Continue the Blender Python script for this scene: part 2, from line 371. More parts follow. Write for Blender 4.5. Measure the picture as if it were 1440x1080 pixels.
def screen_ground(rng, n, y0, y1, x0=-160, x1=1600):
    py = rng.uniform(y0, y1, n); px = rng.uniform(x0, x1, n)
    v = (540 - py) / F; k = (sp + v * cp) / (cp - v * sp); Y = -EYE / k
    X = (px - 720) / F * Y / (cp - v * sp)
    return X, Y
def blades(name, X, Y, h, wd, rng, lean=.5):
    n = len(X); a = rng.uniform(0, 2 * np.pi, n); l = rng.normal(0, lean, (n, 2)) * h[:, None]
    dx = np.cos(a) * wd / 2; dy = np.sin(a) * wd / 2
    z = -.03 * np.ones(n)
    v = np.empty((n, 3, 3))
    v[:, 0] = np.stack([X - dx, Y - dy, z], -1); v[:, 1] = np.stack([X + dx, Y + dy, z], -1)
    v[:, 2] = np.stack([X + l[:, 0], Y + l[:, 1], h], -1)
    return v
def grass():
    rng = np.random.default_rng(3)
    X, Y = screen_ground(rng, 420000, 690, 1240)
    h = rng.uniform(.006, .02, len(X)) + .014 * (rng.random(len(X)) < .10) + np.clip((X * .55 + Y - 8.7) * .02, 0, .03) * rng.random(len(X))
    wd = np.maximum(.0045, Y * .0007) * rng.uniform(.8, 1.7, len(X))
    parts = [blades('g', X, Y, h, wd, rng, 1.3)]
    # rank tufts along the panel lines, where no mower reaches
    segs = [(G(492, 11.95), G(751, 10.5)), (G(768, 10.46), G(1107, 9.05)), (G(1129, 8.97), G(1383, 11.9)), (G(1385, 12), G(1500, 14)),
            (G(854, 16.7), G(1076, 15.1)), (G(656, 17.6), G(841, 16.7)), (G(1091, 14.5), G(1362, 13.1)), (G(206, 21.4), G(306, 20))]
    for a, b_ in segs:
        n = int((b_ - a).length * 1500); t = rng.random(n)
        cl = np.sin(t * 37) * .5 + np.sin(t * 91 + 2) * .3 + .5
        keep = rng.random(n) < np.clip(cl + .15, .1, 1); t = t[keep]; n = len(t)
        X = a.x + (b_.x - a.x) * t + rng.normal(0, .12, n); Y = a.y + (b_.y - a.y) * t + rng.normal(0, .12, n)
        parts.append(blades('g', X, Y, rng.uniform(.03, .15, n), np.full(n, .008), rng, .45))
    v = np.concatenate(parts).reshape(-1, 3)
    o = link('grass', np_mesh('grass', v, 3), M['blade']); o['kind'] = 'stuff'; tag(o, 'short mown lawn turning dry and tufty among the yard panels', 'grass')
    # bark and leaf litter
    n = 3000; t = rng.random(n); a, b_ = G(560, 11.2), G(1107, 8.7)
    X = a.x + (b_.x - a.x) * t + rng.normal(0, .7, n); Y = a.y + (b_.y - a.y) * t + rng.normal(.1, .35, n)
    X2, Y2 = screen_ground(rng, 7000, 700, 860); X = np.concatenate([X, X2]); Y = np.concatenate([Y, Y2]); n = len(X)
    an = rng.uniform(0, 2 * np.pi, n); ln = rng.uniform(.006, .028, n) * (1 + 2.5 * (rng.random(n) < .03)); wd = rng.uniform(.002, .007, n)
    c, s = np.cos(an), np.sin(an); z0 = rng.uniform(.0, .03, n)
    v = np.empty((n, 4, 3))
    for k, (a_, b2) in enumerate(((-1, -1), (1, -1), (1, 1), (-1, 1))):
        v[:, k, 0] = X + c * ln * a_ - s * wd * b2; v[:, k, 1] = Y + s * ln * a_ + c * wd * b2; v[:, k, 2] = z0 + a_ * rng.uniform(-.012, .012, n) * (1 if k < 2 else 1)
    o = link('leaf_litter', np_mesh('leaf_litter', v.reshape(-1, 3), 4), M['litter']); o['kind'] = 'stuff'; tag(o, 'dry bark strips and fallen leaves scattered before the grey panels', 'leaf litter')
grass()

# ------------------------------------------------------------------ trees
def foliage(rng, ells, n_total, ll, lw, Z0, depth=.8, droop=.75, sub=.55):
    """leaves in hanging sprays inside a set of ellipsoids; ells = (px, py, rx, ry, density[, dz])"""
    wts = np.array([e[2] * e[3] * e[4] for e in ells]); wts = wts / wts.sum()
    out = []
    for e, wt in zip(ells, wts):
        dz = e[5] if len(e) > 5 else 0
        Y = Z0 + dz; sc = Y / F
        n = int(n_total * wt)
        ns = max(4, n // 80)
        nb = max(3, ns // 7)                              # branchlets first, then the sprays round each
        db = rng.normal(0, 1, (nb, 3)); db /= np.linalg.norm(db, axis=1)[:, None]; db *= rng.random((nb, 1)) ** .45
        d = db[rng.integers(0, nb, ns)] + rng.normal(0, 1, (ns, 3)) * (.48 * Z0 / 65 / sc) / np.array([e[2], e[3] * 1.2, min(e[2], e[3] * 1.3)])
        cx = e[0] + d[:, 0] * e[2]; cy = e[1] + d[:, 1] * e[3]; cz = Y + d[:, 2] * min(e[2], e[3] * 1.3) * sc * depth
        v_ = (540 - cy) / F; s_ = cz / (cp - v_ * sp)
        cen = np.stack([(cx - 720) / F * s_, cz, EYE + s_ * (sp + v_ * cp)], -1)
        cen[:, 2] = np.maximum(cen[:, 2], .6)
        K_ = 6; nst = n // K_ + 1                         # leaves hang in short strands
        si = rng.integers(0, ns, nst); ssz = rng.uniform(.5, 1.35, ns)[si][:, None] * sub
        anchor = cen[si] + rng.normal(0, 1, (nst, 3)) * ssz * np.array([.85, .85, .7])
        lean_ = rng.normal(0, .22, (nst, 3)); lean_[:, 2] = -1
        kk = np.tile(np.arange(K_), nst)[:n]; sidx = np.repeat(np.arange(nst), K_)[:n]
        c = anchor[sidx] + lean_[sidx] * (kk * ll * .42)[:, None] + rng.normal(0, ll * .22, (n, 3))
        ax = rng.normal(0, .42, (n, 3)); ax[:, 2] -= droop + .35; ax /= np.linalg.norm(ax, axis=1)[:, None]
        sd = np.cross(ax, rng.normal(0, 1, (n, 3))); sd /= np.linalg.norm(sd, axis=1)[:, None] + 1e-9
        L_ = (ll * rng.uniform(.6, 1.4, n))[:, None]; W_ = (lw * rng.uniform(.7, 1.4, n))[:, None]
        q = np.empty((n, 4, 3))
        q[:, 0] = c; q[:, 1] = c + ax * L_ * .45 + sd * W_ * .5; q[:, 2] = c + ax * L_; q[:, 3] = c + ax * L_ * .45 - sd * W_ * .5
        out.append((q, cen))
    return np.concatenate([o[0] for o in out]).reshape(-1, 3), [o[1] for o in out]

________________

● AIM OF THE TASK
Each line that holds the word "parts" is to be copied.

● PROBLEM SOLUTION
Continue the Blender Python script for this scene: part 2, from line 371. More parts follow. Write for Blender 4.5. Measure the picture as if it were 1440x1080 pixels.
    parts = [blades('g', X, Y, h, wd, rng, 1.3)]
        parts.append(blades('g', X, Y, rng.uniform(.03, .15, n), np.full(n, .008), rng, .45))
    v = np.concatenate(parts).reshape(-1, 3)